◆ Task statement ◆
Exactly and only the lines from the one containing "Build this scene" through the one containing "return 720 +" belong in your copy. Pictures do not.

◆ Dataset entries ◆
-- start --
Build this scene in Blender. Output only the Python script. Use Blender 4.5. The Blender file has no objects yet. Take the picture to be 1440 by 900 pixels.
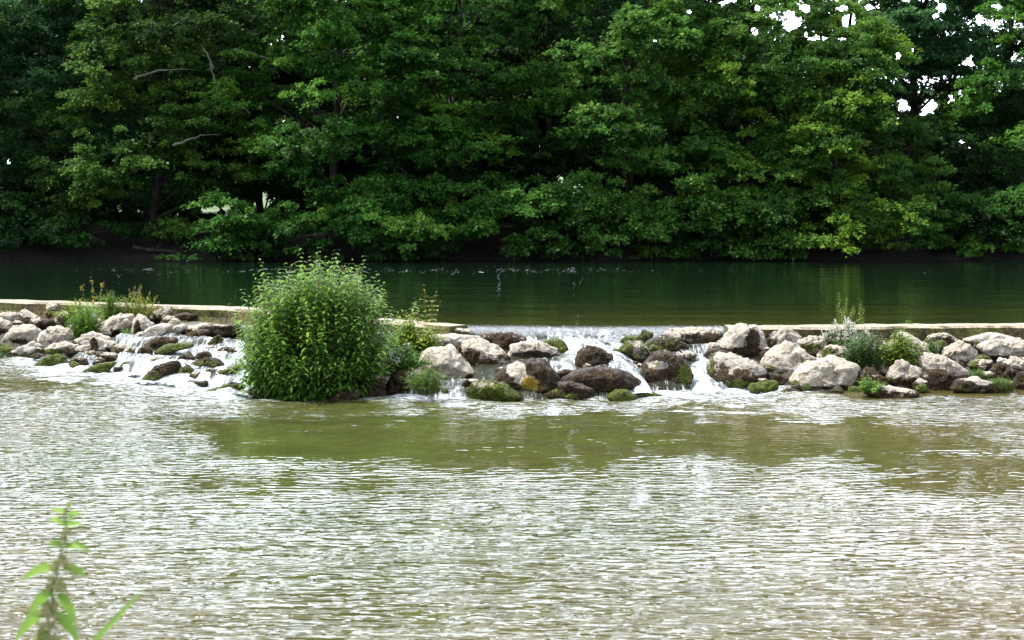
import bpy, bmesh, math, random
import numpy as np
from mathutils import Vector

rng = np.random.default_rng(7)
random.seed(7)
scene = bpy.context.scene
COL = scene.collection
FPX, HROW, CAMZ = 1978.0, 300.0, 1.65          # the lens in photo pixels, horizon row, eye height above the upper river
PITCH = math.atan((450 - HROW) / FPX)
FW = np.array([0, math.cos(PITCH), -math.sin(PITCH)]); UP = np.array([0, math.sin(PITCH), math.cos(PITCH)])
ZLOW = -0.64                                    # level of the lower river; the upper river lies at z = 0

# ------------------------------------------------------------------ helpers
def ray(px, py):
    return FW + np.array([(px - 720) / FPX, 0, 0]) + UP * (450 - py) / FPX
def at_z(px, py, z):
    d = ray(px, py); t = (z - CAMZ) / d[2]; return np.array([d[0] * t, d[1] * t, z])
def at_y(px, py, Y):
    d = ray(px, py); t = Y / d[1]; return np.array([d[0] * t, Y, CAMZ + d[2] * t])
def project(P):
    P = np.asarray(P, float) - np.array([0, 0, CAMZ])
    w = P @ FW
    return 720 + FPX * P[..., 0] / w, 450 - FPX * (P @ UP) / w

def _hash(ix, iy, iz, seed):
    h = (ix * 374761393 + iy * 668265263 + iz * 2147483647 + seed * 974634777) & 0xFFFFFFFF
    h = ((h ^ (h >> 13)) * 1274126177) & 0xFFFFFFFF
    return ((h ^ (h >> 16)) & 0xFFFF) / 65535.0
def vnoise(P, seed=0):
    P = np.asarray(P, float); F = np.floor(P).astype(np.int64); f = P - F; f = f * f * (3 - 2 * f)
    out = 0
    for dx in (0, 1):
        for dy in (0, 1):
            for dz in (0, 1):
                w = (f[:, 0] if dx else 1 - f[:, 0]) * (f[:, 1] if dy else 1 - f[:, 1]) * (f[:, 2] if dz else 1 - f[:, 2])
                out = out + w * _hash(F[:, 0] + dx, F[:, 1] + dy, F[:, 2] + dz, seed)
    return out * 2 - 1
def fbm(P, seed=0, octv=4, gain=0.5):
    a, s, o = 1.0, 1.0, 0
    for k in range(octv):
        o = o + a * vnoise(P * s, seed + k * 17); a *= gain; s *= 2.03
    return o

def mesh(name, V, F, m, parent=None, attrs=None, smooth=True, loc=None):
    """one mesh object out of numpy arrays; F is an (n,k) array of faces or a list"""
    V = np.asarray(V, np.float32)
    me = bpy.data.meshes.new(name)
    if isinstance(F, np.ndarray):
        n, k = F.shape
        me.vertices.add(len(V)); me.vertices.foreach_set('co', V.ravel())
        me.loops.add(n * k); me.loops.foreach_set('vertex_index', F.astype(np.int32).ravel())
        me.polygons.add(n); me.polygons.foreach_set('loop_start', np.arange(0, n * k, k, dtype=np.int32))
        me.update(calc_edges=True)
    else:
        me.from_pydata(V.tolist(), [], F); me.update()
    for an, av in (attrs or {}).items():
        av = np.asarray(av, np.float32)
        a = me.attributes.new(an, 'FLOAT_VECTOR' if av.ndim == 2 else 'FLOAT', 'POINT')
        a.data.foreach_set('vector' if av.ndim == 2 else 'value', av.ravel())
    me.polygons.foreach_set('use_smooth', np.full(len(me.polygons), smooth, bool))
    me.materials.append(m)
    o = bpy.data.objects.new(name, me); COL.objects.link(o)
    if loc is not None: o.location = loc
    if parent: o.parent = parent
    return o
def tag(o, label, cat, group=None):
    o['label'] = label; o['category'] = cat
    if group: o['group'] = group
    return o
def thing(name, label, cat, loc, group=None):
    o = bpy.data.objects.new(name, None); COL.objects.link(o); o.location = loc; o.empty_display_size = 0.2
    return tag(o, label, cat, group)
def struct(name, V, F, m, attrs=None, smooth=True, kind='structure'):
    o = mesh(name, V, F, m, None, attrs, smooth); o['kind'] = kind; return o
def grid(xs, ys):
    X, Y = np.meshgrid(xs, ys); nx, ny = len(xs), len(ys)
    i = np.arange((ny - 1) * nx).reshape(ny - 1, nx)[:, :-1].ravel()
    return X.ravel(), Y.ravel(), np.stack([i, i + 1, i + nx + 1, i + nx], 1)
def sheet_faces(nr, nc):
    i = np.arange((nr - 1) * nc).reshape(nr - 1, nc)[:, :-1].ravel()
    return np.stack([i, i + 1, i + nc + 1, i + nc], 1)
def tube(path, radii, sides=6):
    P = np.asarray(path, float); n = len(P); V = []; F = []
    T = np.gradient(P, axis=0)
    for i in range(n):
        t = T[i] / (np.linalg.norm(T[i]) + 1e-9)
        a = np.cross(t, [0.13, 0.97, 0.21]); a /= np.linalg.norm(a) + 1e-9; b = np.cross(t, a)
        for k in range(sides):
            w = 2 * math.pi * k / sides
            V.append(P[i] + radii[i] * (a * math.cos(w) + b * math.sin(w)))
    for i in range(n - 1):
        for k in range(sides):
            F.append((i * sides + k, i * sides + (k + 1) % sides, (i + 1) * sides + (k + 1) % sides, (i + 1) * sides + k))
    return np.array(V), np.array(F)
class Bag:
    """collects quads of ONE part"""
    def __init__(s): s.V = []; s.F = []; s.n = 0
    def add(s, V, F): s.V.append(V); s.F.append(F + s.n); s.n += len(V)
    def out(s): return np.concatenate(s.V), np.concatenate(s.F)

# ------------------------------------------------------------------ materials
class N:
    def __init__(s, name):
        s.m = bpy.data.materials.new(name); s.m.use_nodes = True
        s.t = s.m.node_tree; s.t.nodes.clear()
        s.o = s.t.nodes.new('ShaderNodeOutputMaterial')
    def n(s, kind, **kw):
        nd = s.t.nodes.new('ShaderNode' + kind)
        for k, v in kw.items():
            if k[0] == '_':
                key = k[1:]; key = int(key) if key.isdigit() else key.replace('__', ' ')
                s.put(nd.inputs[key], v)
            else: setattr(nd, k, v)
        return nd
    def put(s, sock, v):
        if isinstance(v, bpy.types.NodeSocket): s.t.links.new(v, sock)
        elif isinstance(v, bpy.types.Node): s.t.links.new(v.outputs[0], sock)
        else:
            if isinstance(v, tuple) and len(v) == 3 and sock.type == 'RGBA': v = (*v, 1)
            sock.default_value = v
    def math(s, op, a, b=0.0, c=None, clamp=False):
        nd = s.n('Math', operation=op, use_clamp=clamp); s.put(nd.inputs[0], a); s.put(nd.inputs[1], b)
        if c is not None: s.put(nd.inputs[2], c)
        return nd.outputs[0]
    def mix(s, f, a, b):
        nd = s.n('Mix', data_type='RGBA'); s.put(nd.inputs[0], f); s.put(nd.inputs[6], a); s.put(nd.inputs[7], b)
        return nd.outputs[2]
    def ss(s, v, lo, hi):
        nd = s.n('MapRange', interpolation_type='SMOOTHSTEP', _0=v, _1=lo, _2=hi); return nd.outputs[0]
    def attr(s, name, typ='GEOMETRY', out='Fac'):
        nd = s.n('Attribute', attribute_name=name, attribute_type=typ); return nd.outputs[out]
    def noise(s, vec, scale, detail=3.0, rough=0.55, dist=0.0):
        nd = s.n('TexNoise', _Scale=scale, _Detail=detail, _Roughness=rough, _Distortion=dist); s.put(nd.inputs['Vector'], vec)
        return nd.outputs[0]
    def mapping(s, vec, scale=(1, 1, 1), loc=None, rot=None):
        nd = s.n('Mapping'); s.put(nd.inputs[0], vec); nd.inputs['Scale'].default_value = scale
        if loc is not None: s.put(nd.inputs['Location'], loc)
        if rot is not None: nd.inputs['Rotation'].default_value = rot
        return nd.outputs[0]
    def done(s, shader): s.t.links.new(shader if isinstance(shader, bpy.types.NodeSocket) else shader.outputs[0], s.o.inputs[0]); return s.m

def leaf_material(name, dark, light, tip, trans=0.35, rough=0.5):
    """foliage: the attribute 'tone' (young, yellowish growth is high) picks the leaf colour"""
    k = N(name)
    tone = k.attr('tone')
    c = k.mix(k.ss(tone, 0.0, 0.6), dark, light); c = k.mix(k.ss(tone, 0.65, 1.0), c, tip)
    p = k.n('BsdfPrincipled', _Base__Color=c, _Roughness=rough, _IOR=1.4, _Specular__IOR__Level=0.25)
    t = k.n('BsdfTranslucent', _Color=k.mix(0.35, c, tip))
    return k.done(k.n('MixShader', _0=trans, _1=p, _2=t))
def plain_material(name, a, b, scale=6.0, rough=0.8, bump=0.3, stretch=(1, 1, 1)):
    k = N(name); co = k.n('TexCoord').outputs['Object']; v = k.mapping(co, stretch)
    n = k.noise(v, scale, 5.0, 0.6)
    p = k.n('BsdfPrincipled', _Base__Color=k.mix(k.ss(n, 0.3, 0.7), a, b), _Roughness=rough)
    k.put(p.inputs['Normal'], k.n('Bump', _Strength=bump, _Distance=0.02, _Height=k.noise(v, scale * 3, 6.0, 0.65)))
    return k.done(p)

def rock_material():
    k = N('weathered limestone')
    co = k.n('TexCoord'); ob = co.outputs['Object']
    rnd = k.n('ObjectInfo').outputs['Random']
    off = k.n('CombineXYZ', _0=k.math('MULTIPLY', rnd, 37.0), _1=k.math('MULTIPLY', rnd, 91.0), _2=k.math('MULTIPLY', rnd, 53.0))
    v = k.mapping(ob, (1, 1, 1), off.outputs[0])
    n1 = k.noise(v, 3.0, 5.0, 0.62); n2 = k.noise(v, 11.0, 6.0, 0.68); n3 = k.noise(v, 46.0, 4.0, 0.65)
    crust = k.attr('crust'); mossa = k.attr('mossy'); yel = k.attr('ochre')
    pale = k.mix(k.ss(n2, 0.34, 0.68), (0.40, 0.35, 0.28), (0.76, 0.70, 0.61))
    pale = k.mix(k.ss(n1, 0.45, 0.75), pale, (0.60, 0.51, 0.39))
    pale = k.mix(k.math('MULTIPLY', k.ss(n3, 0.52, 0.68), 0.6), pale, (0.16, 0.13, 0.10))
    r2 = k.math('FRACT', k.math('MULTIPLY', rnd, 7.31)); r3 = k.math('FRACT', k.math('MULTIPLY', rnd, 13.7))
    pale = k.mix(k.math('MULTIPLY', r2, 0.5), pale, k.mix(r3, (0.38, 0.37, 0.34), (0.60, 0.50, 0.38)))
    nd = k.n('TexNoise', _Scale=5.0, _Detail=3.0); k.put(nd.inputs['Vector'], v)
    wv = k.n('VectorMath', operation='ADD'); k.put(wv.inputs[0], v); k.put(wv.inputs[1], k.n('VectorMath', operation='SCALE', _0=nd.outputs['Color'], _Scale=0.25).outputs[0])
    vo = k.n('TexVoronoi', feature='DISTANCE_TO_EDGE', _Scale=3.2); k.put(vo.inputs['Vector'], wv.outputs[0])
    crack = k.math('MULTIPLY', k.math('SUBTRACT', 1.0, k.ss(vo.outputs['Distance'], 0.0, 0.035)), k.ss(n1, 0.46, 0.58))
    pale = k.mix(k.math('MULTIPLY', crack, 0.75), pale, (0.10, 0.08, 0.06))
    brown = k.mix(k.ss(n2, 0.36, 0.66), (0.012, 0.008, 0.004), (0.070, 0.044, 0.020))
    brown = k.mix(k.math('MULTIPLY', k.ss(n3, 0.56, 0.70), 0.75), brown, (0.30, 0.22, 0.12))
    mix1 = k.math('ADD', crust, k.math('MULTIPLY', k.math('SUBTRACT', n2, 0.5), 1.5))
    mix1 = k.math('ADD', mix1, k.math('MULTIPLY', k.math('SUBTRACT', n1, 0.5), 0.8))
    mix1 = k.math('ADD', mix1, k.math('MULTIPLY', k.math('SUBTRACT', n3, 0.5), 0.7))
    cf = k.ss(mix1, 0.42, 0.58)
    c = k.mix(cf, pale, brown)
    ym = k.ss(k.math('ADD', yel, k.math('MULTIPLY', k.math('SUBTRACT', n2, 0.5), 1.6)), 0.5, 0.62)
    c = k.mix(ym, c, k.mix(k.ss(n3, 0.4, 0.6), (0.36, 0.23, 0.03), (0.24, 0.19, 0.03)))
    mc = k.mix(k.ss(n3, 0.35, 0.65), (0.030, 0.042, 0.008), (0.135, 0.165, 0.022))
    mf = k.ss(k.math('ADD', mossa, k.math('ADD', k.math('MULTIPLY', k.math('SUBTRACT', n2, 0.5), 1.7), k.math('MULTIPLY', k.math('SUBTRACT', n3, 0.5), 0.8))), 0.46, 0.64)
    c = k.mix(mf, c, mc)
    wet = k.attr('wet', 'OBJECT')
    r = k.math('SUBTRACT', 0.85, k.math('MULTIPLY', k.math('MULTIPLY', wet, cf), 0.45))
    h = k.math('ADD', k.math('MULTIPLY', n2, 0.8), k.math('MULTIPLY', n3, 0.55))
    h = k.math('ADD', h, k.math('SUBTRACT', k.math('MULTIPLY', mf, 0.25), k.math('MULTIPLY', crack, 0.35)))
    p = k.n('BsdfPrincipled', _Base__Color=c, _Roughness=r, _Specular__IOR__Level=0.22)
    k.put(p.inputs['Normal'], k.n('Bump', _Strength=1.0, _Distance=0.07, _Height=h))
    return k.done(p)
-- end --
-- start --
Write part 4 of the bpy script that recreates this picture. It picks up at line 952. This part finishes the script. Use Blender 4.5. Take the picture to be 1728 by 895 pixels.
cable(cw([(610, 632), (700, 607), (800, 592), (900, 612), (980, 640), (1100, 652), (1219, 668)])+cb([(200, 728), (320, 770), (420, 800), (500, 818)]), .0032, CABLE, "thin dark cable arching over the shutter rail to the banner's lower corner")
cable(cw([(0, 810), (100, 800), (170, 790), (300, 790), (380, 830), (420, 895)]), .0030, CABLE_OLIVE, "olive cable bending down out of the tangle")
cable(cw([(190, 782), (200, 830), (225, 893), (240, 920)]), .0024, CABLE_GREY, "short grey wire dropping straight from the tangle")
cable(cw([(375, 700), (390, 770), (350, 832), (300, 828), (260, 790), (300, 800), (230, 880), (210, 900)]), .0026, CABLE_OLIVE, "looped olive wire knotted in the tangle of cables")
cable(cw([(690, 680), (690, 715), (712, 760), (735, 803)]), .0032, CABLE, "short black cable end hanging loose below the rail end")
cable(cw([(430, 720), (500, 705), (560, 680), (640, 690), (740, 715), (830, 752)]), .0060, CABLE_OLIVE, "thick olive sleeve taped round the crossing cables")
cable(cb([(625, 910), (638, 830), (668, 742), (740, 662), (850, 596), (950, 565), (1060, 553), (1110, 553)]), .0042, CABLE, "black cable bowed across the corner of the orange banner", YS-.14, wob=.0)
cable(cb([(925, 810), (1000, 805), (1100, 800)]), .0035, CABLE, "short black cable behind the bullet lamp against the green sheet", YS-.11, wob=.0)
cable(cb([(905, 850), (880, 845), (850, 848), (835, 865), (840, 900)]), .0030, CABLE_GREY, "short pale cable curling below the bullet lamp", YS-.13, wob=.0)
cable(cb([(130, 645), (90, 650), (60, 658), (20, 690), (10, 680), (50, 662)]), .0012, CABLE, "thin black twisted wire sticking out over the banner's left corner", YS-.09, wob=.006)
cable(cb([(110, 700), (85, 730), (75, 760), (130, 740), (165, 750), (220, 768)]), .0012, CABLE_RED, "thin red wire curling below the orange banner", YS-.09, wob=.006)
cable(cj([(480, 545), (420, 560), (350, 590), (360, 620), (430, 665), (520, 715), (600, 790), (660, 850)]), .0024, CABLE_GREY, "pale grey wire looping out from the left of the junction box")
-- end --
-- start --
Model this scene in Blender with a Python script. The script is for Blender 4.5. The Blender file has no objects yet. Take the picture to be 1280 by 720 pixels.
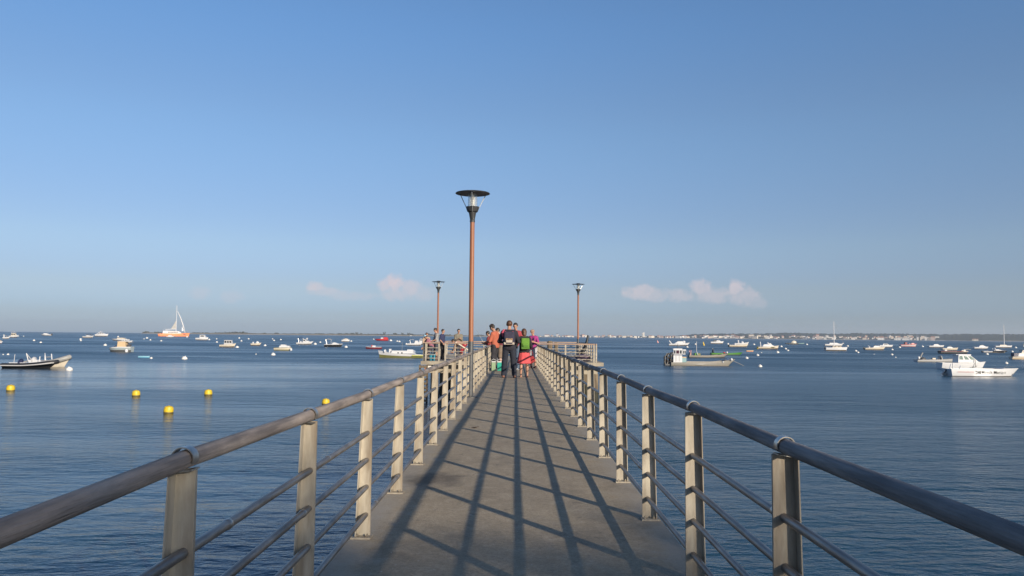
-- end --
◆ The response ◆
Build this scene in Blender. Output only the Python script. Use Blender 4.5. The Blender file has no objects yet. Take the picture to be 1440 by 900 pixels.
import bpy, bmesh, math, random
import numpy as np
from mathutils import Vector

rng = np.random.default_rng(7)
random.seed(7)
scene = bpy.context.scene
COL = scene.collection
FPX, HROW, CAMZ = 1978.0, 300.0, 1.65          # the lens in photo pixels, horizon row, eye height above the upper river
PITCH = math.atan((450 - HROW) / FPX)
FW = np.array([0, math.cos(PITCH), -math.sin(PITCH)]); UP = np.array([0, math.sin(PITCH), math.cos(PITCH)])
ZLOW = -0.64                                    # level of the lower river; the upper river lies at z = 0

# ------------------------------------------------------------------ helpers
def ray(px, py):
    return FW + np.array([(px - 720) / FPX, 0, 0]) + UP * (450 - py) / FPX
def at_z(px, py, z):
    d = ray(px, py); t = (z - CAMZ) / d[2]; return np.array([d[0] * t, d[1] * t, z])
def at_y(px, py, Y):
    d = ray(px, py); t = Y / d[1]; return np.array([d[0] * t, Y, CAMZ + d[2] * t])
def project(P):
    P = np.asarray(P, float) - np.array([0, 0, CAMZ])
    w = P @ FW
    return 720 + FPX * P[..., 0] / w, 450 - FPX * (P @ UP) / w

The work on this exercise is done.